コンサートの記(242) 「ラ・フォル・ジュルネびわ湖2016」 大植英次指揮大阪フィルハーモニー交響楽団 リヒャルト・シュトラウス アルプス交響曲

2016年4月30日 滋賀県立芸術劇場びわ湖ホール大ホールにて

午後4時から、びわ湖ホール大ホールで大植英次指揮大阪フィルハーモニー交響楽団によるリヒャルト・シュトラウスのアルプス交響曲を聴く。
考えてみれば、びわ湖ホール大ホールで純粋なオーケストラのコンサートを聴くのは始めてかも知れない。

今日の大阪フィルのコンサートマスターは田之倉雅秋。大編成の曲であるためエキストラも多く入っていると思うが、編成表はないので何人ほど入っているのかはわからない。ドイツ式の現代配置での演奏。

アルプス交響曲ではバンダが活躍し、最近ではカメラとモニターを使用して、指揮者の指示をバンダのメンバーがモニターで見て演奏ということも多いのだが、今日の演奏では副指揮者として金丸克己を置き、バンダを指揮させた。バンダはホール上手袖での演奏となった。


大植はまずマイクを手にスピーチ。大植英次は滑舌の悪い人なので心配されたが、びわ湖ホール大ホールはポピュラー音楽対応で立派なスピーカーがあるため、噛み噛みではあったがスピーチの内容は伝わってきた。
大植は熊本地震について触れ、「被災者の方々のために、余り有名な曲ではないのですが熊本の曲で『五木の子守唄』という曲を演奏したいと思います。拍手はご遠慮下さい」というようなことを語る。「五木の子守唄」は実際はかなり有名な曲だったのだが、一時期放送禁止曲だったこともあり、その時期に大植が日本を離れたため、大植と現在の日本人との間に意識の乖離があるのかも知れない。
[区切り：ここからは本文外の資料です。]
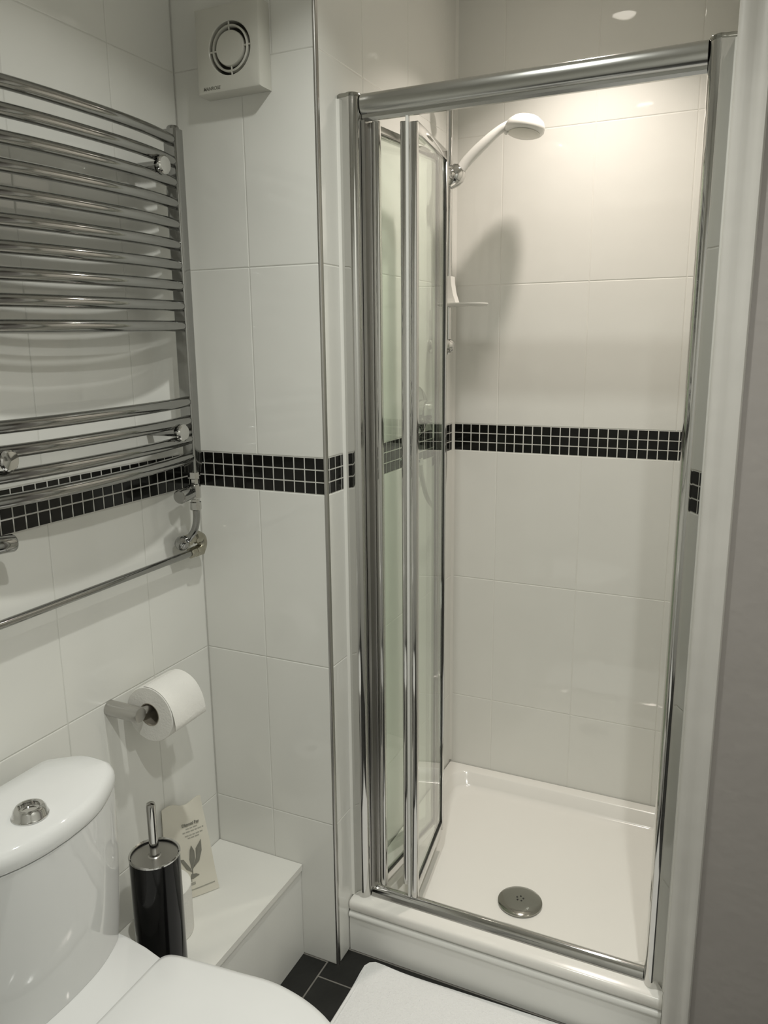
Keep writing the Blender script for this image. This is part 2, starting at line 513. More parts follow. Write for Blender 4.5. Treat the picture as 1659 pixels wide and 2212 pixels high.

弦楽合奏のための編曲。「五木の子守唄」の歌詞内容自体は暗すぎて哀歌には似つかわしくないのだが、メロディーは日本的な哀感がインメモリアムに相応しいものになっている。

メインであるリヒャルト・シュトラウスのアルプス交響曲。
びわ湖ホール大ホールの音響はなかなか良いが、ザ・シンフォニーホールやフェスティバルホールには及ばないように思う。
弦も管も渋めという、大フィルの特製を生かした演奏であり、技術も高い。

最近では抑えた指揮をすることも多い大植であるが、今日は指揮台の上で大暴れ。激しいアクションを次々と繰り出す。

「滝」のリリシズム、「頂上にて」の開放感、「雷雨と嵐、下山」の迫力、「日没」の輝き、始まりとラストの「夜」の仄暗さなど、優れた表現力の発揮された演奏である。

ただホールの音響のせいかも知れないが、全体の造形は大植としては今一つだったかも知れない。パワフルに過ぎたともいえる。
とはいえ、これだけの演奏が安い値段で聴けるというのはありがたいことである。